* START Records shown *
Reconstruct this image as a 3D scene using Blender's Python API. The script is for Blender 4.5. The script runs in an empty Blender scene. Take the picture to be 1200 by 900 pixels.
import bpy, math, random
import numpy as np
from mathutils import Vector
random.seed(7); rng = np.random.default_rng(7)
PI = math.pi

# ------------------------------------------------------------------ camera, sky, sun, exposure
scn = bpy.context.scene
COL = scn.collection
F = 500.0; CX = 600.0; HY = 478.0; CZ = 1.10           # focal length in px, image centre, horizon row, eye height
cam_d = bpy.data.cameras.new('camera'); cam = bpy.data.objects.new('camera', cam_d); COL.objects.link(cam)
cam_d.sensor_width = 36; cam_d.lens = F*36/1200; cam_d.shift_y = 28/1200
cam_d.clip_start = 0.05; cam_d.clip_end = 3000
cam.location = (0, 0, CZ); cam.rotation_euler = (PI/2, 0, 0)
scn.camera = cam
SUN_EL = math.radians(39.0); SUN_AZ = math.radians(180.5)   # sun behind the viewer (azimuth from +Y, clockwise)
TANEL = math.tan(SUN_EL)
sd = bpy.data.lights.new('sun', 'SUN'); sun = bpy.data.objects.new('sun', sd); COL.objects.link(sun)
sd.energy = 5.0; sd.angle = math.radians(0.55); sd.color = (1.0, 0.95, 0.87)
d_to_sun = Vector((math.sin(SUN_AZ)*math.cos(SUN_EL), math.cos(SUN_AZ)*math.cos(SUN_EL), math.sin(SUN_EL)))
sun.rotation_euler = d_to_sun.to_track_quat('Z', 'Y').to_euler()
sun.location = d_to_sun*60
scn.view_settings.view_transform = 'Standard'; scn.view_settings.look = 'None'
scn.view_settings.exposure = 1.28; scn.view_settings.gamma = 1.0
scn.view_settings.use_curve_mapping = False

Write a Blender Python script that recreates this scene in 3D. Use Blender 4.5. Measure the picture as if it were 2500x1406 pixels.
* END Records shown *
**What to work on:**
All entries shown above should be printed again exactly.

**Finished exercise:**
Reconstruct this image as a 3D scene using Blender's Python API. The script is for Blender 4.5. The script runs in an empty Blender scene. Take the picture to be 1200 by 900 pixels.
import bpy, math, random
import numpy as np
from mathutils import Vector
random.seed(7); rng = np.random.default_rng(7)
PI = math.pi

# ------------------------------------------------------------------ camera, sky, sun, exposure
scn = bpy.context.scene
COL = scn.collection
F = 500.0; CX = 600.0; HY = 478.0; CZ = 1.10           # focal length in px, image centre, horizon row, eye height
cam_d = bpy.data.cameras.new('camera'); cam = bpy.data.objects.new('camera', cam_d); COL.objects.link(cam)
cam_d.sensor_width = 36; cam_d.lens = F*36/1200; cam_d.shift_y = 28/1200
cam_d.clip_start = 0.05; cam_d.clip_end = 3000
cam.location = (0, 0, CZ); cam.rotation_euler = (PI/2, 0, 0)
scn.camera = cam
SUN_EL = math.radians(39.0); SUN_AZ = math.radians(180.5)   # sun behind the viewer (azimuth from +Y, clockwise)
TANEL = math.tan(SUN_EL)
sd = bpy.data.lights.new('sun', 'SUN'); sun = bpy.data.objects.new('sun', sd); COL.objects.link(sun)
sd.energy = 5.0; sd.angle = math.radians(0.55); sd.color = (1.0, 0.95, 0.87)
d_to_sun = Vector((math.sin(SUN_AZ)*math.cos(SUN_EL), math.cos(SUN_AZ)*math.cos(SUN_EL), math.sin(SUN_EL)))
sun.rotation_euler = d_to_sun.to_track_quat('Z', 'Y').to_euler()
sun.location = d_to_sun*60
scn.view_settings.view_transform = 'Standard'; scn.view_settings.look = 'None'
scn.view_settings.exposure = 1.28; scn.view_settings.gamma = 1.0
scn.view_settings.use_curve_mapping = False

Write a Blender Python script that recreates this scene in 3D. Use Blender 4.5. Measure the picture as if it were 2500x1406 pixels.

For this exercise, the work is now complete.